The Battle of the Somme | 100 years on

The wonderment of Adam is that he embodies “the spirit of man and what he can achieve.” He endures adversities, yet his “spirit wanted to embrace life rather than dwell on the hardships he’d suffered.” So in this soul-searching, serious work, you’ll find gems of inspiration and hope.

Adam’s not the only character that lifts us up during this historical time of crushing devastation and death. Seaton, the elder son of Sir John, Adam’s calls the “best man he’d ever known.” You’ll agree, though you’ll likely feel the same about Adam. From the moment Adam met Seaton, he felt an “intense sense of companionship” with him. Seaton’s certainly another hero. (So is Rawdon, a fearless Yorkshire-dialect speaking miner, and Earnest, Adam’s good-natured cousin.) Seaton ought to take second star billing. Wonderfully caring of Adam, we cheer when he stands up to his despicable mother and brother; when he frees Adam in a fairy-tale hot-air balloon ride over the magnificent landscape; and when he’s a courageous colonel defending his men on no man’s land.

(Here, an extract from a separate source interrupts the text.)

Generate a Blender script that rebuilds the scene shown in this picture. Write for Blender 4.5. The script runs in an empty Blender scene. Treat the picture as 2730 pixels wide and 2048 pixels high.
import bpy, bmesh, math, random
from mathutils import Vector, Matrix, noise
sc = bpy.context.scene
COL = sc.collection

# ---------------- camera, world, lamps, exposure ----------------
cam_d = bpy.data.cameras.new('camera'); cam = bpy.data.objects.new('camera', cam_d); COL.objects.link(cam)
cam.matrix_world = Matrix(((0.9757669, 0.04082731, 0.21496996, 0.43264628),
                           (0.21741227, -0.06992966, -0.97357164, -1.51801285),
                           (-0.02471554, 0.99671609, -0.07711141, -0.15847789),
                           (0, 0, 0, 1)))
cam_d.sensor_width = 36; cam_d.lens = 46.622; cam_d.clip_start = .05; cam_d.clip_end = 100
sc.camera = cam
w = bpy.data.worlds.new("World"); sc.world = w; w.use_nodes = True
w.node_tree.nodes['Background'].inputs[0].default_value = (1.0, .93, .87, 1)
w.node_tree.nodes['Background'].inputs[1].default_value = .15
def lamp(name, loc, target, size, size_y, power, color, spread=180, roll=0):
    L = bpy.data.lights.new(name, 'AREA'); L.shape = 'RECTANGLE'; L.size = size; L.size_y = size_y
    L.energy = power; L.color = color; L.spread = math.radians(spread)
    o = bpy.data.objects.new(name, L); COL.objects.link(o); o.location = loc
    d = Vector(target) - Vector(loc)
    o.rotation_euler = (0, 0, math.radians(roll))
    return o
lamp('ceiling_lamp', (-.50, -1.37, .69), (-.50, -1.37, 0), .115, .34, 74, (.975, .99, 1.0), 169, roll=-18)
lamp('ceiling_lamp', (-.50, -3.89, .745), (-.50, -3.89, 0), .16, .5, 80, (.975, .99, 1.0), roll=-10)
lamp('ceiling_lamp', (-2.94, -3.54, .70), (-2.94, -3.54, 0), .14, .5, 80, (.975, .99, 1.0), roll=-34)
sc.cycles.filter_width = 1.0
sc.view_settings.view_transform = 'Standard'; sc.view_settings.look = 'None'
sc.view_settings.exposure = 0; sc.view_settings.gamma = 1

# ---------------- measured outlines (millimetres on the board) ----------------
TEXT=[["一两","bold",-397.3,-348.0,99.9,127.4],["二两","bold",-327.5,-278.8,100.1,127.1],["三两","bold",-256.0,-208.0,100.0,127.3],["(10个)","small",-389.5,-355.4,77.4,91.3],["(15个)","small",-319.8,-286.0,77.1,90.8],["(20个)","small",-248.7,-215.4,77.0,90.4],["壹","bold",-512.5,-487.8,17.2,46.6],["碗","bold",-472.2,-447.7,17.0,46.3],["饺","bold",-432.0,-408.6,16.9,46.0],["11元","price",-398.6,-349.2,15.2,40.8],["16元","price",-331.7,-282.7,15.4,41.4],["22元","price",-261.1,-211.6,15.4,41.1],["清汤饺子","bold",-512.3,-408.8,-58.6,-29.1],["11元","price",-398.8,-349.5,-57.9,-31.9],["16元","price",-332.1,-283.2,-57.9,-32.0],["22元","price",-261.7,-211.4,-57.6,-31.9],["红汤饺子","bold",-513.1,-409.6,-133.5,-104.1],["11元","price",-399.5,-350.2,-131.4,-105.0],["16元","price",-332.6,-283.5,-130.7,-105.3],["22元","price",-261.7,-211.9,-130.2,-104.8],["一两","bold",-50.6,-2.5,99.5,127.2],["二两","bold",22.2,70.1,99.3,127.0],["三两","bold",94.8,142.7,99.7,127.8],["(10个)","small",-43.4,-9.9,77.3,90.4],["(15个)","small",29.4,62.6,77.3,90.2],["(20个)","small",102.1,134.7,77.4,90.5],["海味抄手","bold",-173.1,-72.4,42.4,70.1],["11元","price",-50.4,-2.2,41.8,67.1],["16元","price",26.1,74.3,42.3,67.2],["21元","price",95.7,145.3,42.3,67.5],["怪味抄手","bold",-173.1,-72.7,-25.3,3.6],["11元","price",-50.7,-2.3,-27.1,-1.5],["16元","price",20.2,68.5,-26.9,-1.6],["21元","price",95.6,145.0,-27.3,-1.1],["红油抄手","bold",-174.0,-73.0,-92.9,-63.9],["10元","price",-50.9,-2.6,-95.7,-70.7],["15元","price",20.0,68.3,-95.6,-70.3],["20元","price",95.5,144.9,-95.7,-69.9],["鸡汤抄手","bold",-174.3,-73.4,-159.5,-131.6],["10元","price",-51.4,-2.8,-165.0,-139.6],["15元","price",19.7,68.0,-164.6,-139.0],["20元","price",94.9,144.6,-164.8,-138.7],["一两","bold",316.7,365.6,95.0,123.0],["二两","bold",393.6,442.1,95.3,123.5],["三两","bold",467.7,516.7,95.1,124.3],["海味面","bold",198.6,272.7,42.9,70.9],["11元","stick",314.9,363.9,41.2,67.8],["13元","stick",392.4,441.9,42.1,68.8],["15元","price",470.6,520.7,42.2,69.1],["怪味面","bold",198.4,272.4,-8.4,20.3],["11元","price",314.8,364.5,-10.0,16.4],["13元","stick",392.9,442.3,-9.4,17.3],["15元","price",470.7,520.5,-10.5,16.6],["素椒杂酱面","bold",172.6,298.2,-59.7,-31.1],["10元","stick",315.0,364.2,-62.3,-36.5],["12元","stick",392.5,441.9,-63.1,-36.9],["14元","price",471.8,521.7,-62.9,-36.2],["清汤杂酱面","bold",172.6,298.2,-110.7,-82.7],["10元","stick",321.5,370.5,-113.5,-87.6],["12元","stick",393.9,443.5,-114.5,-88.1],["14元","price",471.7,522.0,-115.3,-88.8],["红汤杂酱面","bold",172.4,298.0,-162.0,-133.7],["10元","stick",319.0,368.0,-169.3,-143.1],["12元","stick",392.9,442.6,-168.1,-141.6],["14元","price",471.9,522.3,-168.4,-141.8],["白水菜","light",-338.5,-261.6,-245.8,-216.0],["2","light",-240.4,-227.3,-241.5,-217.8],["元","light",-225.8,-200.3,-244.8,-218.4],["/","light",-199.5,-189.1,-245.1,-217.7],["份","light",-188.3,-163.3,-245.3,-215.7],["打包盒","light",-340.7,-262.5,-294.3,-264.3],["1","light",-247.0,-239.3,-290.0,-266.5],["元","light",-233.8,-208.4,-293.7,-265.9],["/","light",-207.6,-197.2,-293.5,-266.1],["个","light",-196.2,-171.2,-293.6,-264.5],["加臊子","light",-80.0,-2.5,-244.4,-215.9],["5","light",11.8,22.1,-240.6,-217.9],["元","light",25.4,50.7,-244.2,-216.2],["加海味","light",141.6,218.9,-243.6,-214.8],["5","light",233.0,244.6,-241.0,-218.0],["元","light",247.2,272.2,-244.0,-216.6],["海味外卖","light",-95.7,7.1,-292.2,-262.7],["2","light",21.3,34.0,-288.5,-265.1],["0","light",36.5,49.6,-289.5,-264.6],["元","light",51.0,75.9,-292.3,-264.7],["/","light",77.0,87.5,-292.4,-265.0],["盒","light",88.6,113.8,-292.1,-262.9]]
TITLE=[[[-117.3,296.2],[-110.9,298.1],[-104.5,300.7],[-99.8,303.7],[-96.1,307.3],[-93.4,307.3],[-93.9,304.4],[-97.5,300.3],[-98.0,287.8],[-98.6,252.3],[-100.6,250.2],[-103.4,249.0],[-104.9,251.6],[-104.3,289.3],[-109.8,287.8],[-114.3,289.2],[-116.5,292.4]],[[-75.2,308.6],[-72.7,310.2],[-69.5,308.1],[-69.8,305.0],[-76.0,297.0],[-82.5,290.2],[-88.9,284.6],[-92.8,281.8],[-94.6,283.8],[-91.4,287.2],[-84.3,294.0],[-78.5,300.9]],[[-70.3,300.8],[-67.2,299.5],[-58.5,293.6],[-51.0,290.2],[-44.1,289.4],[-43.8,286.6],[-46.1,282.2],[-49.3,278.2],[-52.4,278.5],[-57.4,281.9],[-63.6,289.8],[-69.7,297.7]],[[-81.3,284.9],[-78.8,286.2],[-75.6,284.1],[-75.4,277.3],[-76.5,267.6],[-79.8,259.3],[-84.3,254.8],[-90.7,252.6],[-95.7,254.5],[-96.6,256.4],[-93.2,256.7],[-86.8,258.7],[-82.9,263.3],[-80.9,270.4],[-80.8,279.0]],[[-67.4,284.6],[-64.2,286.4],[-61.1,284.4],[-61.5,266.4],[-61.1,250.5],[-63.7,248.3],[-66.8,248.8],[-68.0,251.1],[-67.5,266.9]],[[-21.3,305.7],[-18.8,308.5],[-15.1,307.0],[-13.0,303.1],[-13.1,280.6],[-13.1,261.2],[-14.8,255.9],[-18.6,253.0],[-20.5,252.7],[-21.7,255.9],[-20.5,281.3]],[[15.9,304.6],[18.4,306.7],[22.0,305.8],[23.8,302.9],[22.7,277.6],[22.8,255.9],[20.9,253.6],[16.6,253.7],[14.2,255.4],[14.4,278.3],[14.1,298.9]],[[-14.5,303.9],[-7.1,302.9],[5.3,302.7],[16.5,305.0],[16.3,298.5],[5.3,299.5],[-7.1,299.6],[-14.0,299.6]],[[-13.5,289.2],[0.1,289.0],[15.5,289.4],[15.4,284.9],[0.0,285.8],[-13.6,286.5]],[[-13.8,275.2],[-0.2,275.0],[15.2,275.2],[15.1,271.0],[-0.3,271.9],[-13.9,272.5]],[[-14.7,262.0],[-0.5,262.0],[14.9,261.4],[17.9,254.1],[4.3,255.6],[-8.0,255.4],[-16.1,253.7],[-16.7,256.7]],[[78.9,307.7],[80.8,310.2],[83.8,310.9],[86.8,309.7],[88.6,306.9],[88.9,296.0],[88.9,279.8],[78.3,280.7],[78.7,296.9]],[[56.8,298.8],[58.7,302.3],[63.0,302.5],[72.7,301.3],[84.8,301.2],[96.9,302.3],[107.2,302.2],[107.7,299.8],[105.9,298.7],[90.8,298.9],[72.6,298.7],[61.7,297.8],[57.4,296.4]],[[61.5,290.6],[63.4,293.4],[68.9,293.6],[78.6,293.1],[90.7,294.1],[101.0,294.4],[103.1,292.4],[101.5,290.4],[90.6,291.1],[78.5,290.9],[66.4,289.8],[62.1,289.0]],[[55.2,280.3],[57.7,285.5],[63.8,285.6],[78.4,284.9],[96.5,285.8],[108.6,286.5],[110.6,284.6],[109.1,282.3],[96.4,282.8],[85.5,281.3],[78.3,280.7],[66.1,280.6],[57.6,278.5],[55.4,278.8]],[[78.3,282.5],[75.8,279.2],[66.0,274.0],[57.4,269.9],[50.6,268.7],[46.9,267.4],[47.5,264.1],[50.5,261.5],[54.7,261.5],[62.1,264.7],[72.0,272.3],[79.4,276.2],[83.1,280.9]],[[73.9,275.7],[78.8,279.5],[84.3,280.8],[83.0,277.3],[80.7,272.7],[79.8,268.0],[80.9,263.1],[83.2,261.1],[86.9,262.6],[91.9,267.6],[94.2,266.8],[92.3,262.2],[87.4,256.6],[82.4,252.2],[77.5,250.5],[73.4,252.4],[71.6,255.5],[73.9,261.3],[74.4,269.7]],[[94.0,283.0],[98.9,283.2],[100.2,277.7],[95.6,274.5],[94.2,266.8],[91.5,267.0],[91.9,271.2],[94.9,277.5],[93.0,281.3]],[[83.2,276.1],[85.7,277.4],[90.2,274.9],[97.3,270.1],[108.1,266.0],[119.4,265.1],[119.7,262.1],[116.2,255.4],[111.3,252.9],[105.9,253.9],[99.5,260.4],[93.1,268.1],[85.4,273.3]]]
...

Which means this movie is R rated for violence. It also means the film must be shot in both Technicolor and sepia/gray-black tones. Technicolor is far less visually prominent as the slums, mines, and trenches are grimy, dark, muddy, deplorable. Yet the value of the colorful hues of nature that keep popping up, often in the most unlikely places, cannot be overstated. Can you imagine what it meant to Adam injured and alone on the smoldering French countryside in earshot of the Germans to spot “brimstone butterflies fluttered above the daisies and the buttercups and waving red poppies”? The Great War’s Symbol of Remembrance feels real. It will stick with you, which, of course, is the point.

That’s why a novel full of the vocabulary of colliers and warriors still enchants us. For amongst the tragedies and unspeakable catastrophes, Adam still finds goodness and beauty in the world.

No Man’s Land stands fittingly muscular for these tough-talking, chaotic, alarming times. Testing who we are. How we answer will speak volumes about who we become.